The Russian artist Olga Rozanova was one of the first advocates of nonfigurative art within the avant-garde movement in her country.

She studied in Bolshakov and, from 1904 to 1910, in Moscow with Konstantin Yuone and Ivan Dudin, and at the Stroganov School of Applied Arts. In 1911 she moved to Saint Petersburg, where she soon came into contact with the group of artists belonging to the Union of Youth movement and exhibited alongside them in the group’s first show in 1912. During this period the poet Alexei Kruchenykh, inventor of the zaum, also called absurd or “transrational” realism, introduced her to the Futurist aesthetic. Rozanova illustrated many of Kruchenykh’s publications, such as Te li le, and began to write zaum poems. In 1914 she met Filippo Marinetti and shortly afterwards her work was shown at the Prima esposizione libera futurista internazionale in Rome. She also took part in the Russian Futurist exhibitions Tramway V and 0.10. The Last Futurist Exhibition of Paintings held in Saint Petersburg in 1915.
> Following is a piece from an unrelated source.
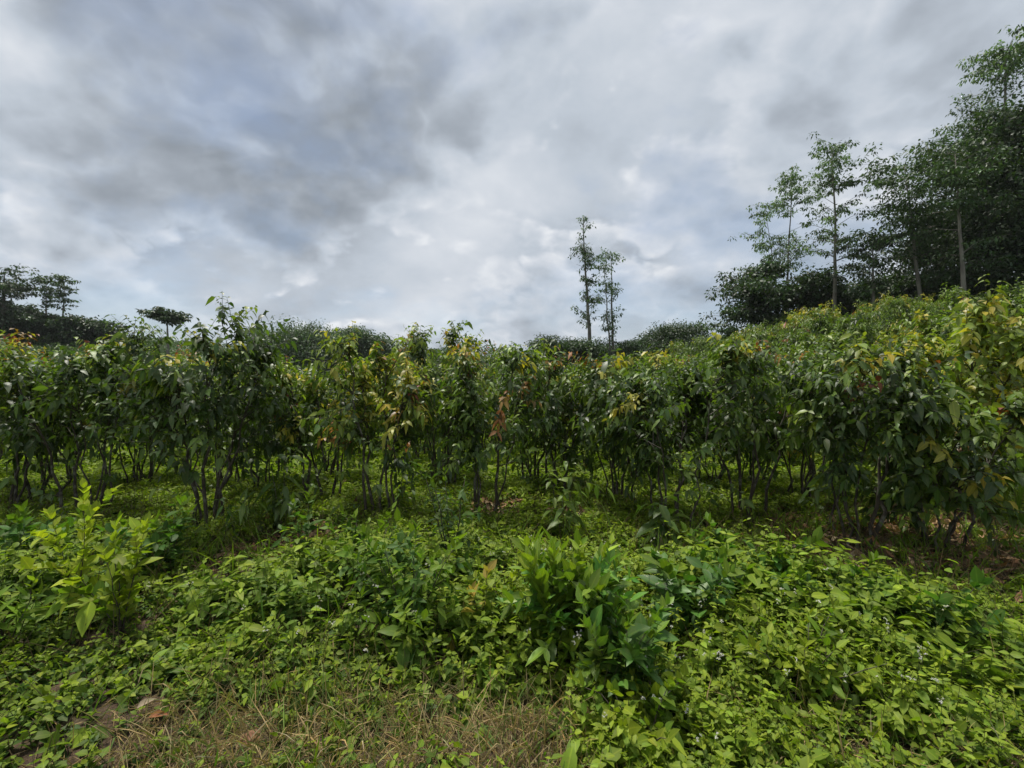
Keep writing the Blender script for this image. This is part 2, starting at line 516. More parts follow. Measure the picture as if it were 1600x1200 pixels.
# px, base py, height, radius, stems, opts, label
front = [
    (8, 806, 2.3, 1.0, 6, dict(flush=.10), 'dark multi-stemmed bush standing at the far left end of the front row'),
    (135, 815, 2.4, .95, 6, dict(flush=.12), 'dense dark bush with thin black stems behind the yellow lime shoots'),
    (228, 765, 2.05, .85, 5, dict(flush=.2, light=.35), 'bush with broad light leaves beside the tallest front row bush'),
    (322, 832, 2.5, 1.1, 8, dict(flush=.03, light=.2), 'tallest front row bush, dark green with drooping tip shoots on top'),
    (505, 795, 2.05, .85, 5, dict(flush=.5, warm=.4), 'bush with forked dark stem and yellow and orange young leaves'),
    (590, 815, 2.2, .95, 5, dict(flush=.6, warm=.1, gold=.15), 'bush topped with yellow green young leaves over one bare stem'),
    (690, 765, 2.6, .9, 6, dict(flush=.20, light=.3), 'bush with a loose leafy top rising between the yellow topped bushes'),
    (762, 808, 2.15, .75, 5, dict(flush=.12, skirt=10, low=.34), 'bush with one pale thin stem and leaf sprays down to its foot'),
    (870, 775, 2.0, .95, 6, dict(flush=.14, skirt=9, low=.36), 'bush with light hanging leaf sprays reaching almost to the weeds'),
    (62, 790, 2.25, .9, 5, dict(flush=.2, light=.35), 'bush with orange tinted tip leaves between the two darkest left bushes'),
    (412, 775, 1.95, .8, 5, dict(flush=.15, light=.35), 'lower bush right of the tallest front row bush'),
    (1112, 770, 2.1, .9, 6, dict(flush=.1, light=.2), 'dark bush between the crooked pale stems and the leaning bare stems'),
    (1410, 790, 2.0, .85, 6, dict(flush=.25, light=.5, gold=.3), 'bush with yellowish tip leaves behind the full round glossy bush'),
    (968, 800, 2.1, .95, 7, dict(flush=.08, low=.5), 'dark bush on a tight cluster of straight black stems'),
    (1048, 832, 2.1, .95, 6, dict(flush=.1, skirt=8), 'bush with crooked pale stems and large leaves round its foot'),
    (1172, 815, 2.15, 1.0, 5, dict(flush=.1, low=.52), 'bush on leaning bare grey stems with a dark shaded underside'),
    (1252, 790, 2.05, .9, 6, dict(flush=.12, light=.4), 'olive green bush behind the dead leaf pile'),
    (1332, 852, 2.05, .9, 7, dict(flush=.08, light=.25), 'full round bush with glossy leaves standing in the dead leaf pile'),
    (1470, 862, 1.55, .95, 6, dict(flush=.22, light=.5, low=.42, lL=.074, lW=.023), 'bush with roundish light leaves on short stems by the leaf litter'),
    (1505, 800, 2.5, 1.6, 11, dict(gold=1.3, flush=.8, light=.9, low=.36, warm=.4, lL=.085, lW=.025), 'large bush glowing with yellow and orange young leaves at the right'),
]
for px, py, H, R, ns, kw, lab in front:
    b = make_bush(lab, FRONT, H, R * .54, ns, detail='mid', branches=15, spb=4, pairs=5, **kw)
    x, y = at(px, py)
    b.location = (x, y, float(gz(x, y)) - .02)
    b.rotation_euler = (0, 0, rng.uniform(0, 6.28))

rng = np.random.default_rng(51)
# rows behind the front one
BACK = 'crop bushes in the rows behind the front row'
def put_copies(protos, spots, group, labels):
    used = [False] * len(protos)
    for n, (x, y, s) in enumerate(spots):
        k = int(rng.integers(len(protos)))
        loc = (x, y, float(gz(x, y)) - .02)
        rz = rng.uniform(0, 6.28)
        sc3 = (s * rng.uniform(.92, 1.1), s * rng.uniform(.92, 1.1), s * rng.uniform(.92, 1.1))
        if not used[k]:
            used[k] = True
            o = protos[k]; o.location = loc; o.rotation_euler = (0, 0, rz); o.scale = sc3
            o['label'] = labels(x, y); o['group'] = group
        else:
            dup(protos[k], loc, rz, sc3, labels(x, y), group)
    for k, u in enumerate(used):
        if not u:
            for ch in list(protos[k].children): bpy.data.objects.remove(ch)
            bpy.data.objects.remove(protos[k])

back_protos = [make_bush('x', BACK, 2.2, .62, 6, branches=14, spb=3, pairs=4, detail='low', flush=f, light=l, lL=.088, lW=.021, low=.48, warm=.15)
               for f, l in ((.12, .35), (.2, .4), (.35, .45), (.15, .3), (.5, .6), (.1, .4))]
spots = []
for row, (y0, dx) in enumerate([(7.3, 1.5), (9.0, 1.45), (10.8, 1.4), (12.2, 1.35), (14.5, 1.5), (17.5, 1.8), (21.5, 2.3)]):
    x = -1.30 * y0 - 1.6 + rng.uniform(0, dx)
    while 0.9 * x + 0.15 * y0 - 7.6 < -.2 and x < 1.2 * y0:
        spots.append((x + rng.normal(0, .15), y0 + rng.normal(0, .22), rng.uniform(.82, 1.06)))
        x += dx * rng.uniform(.85, 1.2)
def back_label(x, y):
    if y < 8.4: return 'dark leafy bush in the second row seen through the front row stems'
    if y < 13: return 'dark leafy bush deep in the rows behind the second row'
    return 'bush far back in the field showing only its leafy top'
put_copies(back_protos, spots, BACK, back_label)

# the planted hillside on the right
SLOPE = 'crop bushes covering the hillside'
slope_protos = [make_bush('x', SLOPE, 2.0, 1.15, 7, branches=18, spb=5, pairs=4, detail='low', flush=f, light=l, low=.14, lL=.095, lW=.024, warm=.1)
                for f, l in ((.05, .5), (.10, .6), (.18, .6), (.05, .45), (.7, .9))]
spots = []
y0 = 8.5
while y0 < 33:
    x = 5.0
    while x < 1.16 * y0 + 1.5:
        u = 0.9 * x + 0.15 * y0 - 7.6
        if -.2 <= u < 15.5 and rng.random() > .2:
            spots.append((x + rng.normal(0, .3), y0 + rng.normal(0, .3), rng.uniform(.6, 1.22)))
        x += (1.55 + .02 * y0) * rng.uniform(.85, 1.2)
    y0 += 1.7 + .03 * y0
put_copies(slope_protos, spots, SLOPE,
           lambda x, y: 'rounded light green bush low on the planted hillside' if 0.9 * x + .15 * y < 12.5 else 'rounded green bush high on the hillside below the trees')
print('bushes', len([o for o in sc.objects if o.type == 'EMPTY']))

# ------------------------------------------------------------------ trees
def make_tree(name, label, group, px, Y, top_py, base_r, start, prof, R, nb, el, cl=(6, .5, .3), per=26, lL=.3, lW=.075,
              col=MIDG, col2=LITE, lean=(0, 0), ground=None, multi=1, hang=.35, cat='tree', trunk_mat=None, wob=.02, p2=.35):
    X = (px - 800) / F * Y
    z0 = float(gz(X, Y)) if ground is None else ground
    Ht = EYE + (600 - top_py) / F * Y - z0 - .75 * R * prof(1.0) * math.sin(math.radians(el)) - cl[1] * cl[2] * .6
    root = empty(name, (X, Y, z0 - .1), label, cat, group)
    tr, cr = Acc(), Acc()
    P, D, C = [], [], []
    for m in range(multi):
        k = 10
        ts = np.linspace(0, 1, k)
        ln = np.array([lean[0] + (rng.normal(0, .05) if multi > 1 else 0), lean[1] + (rng.normal(0, .05) if multi > 1 else 0), 0]) * Ht
        h = Ht * (1 if m == 0 else rng.uniform(.75, .98))
        pts = ln * (ts ** 1.3)[:, None] + ZUP * (h * ts)[:, None] + np.cumsum(rng.normal(0, wob * Ht * .12, (k, 3)) * [1, 1, 0], axis=0)
        pts += np.array([rng.normal(0, .25), rng.normal(0, .25), 0]) * (m > 0)
        tube(tr, pts, base_r * (1 - .88 * ts ** .9) * (1.15 if m == 0 else .8), 8)
        whorl = np.append(rng.random(max(7, nb // multi // 4)), [1.0, .93])
        for b in range(nb // multi):
            u = float(np.clip(whorl[b % len(whorl)] + rng.normal(0, .045), 0, 1)) if b % 4 else rng.random()
            t = start + (1 - start) * u
            x = t * (k - 1); i = min(int(x), k - 2); f = x - i
            p = pts[i] * (1 - f) + pts[i + 1] * f
            az = b * 2.4 + rng.normal(0, .5)
            rr = R * prof(u) * rng.uniform(.3, 1.2)
            e_ = math.radians(el * rng.uniform(.5, 1.4))
            bd = np.array([math.cos(az) * math.cos(e_), math.sin(az) * math.cos(e_), math.sin(e_)])
            mid = p + bd * rr * .5; end = p + bd * rr + ZUP * (-.12 * rr)
            rb = max(.012, base_r * .3 * (1 - t * .7))
            sticks(tr, np.array([p, mid]), np.array([mid, end]), np.array([rb, rb * .6]), np.array([rb * .6, rb * .25]), [(.1, .09, .07)] * 2)
            nc = max(2, int(cl[0] * (.5 + prof(u))))
            for c in range(nc):
                s = rng.uniform(.35, 1.05)
                ctr = p + (end - p) * s + np.clip(rng.normal(0, .8, 3), -1.2, 1.2) * cl[1] * [1, 1, .5]
                sticks(tr, (p + (end - p) * min(s, 1) * .85)[None], ctr[None], rb * .3, rb * .12, [(.1, .09, .07)])
                q = per
                rad = cl[1] * rng.uniform(.55, 1.2)
                o = rng.normal(0, 1, (q, 3)); o = unit(o) * rng.random((q, 1)) ** .45 * rad
                o[:, 2] *= cl[2]
                P.append(ctr + o); D.append(unit(o + rng.normal(0, .35, (q, 3)) * rad - ZUP * hang * rad))
                cc = col if rng.random() > p2 else col2
                C.append(vary(cc * np.exp(rng.normal(0, .2)), q, .2, .08))
    P, D, C = np.concatenate(P), np.concatenate(D), np.concatenate(C)
    n = len(P)
    leaves(cr, P, D, unit(ZUP + rng.normal(0, .5, (n, 3))), lL * np.exp(rng.normal(0, .2, n)), lW * np.exp(rng.normal(0, .2, n)), C, .25, .2, 'low')
    tr.build('trunk', trunk_mat or M_TRUNK, root)
    cr.build('crown', M_TREE, root)
    return root

rng = np.random.default_rng(21)
TD = np.array([.018, .044, .016]); TB = np.array([.030, .068, .022]); TL = np.array([.055, .105, .04]); TP = np.array([.11, .185, .075])
cone = lambda u: 1.05 - .75 * u
ball = lambda u: .45 + .75 * math.sin(math.pi * (.15 + .8 * u))
flat = lambda u: .5 + .6 * u
slim = lambda u: .55 + .5 * math.sin(math.pi * (.25 + .75 * u))

PAIR = 'pair of tall thin trees on the skyline'
def table(*r):
    return lambda u: float(np.interp(u, np.linspace(0, 1, len(r)), r))
make_tree('slender_tree', 'taller thin tree of the skyline pair, bare lower trunk leaning', PAIR, 922, 46, 333, .22, .36,
          table(.5, 1.0, .9, .25, .2, 1.0, .95, .6, .5, .35, .2, .4, .3), 2.5, 54, 42, (3, .36, .55), 12, .24, .058, TB, TL * 1.1, (-.045, 0), hang=.5, wob=.03, p2=.5)
make_tree('slender_tree', 'shorter thin tree of the skyline pair with a forked trunk', PAIR, 959, 44, 382, .15, .22,
          table(.9, .5, .15, .7, .9, .5, .9, .4, .6, .3, .7, .5), 1.9, 58, 46, (3, .36, .45), 11, .23, .055, TB, TL * 1.2, (-.012, 0), multi=2, hang=.35, wob=.03, p2=.6)

RT = 'trees along the top of the hillside'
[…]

Her interest in studying colour and simplifying forms, which is evident even in her early works painted in the Cubo-Futurist style that prevailed among the Russian artists of the day, steered her towards abstraction and led her to espouse Kazimir Malevich’s Suprematism. She collaborated with him and Liubov Popova in producing the magazine Supremus, of which no issues were ever published.

Following the Revolution of 1917, Rozanova became involved in various cultural initiatives, such as Proletkult (Proletarian Cultural Organisation) and took part in the preparations for the First of May celebrations. After her death in 1918 a major exhibition was staged in her honour in Moscow.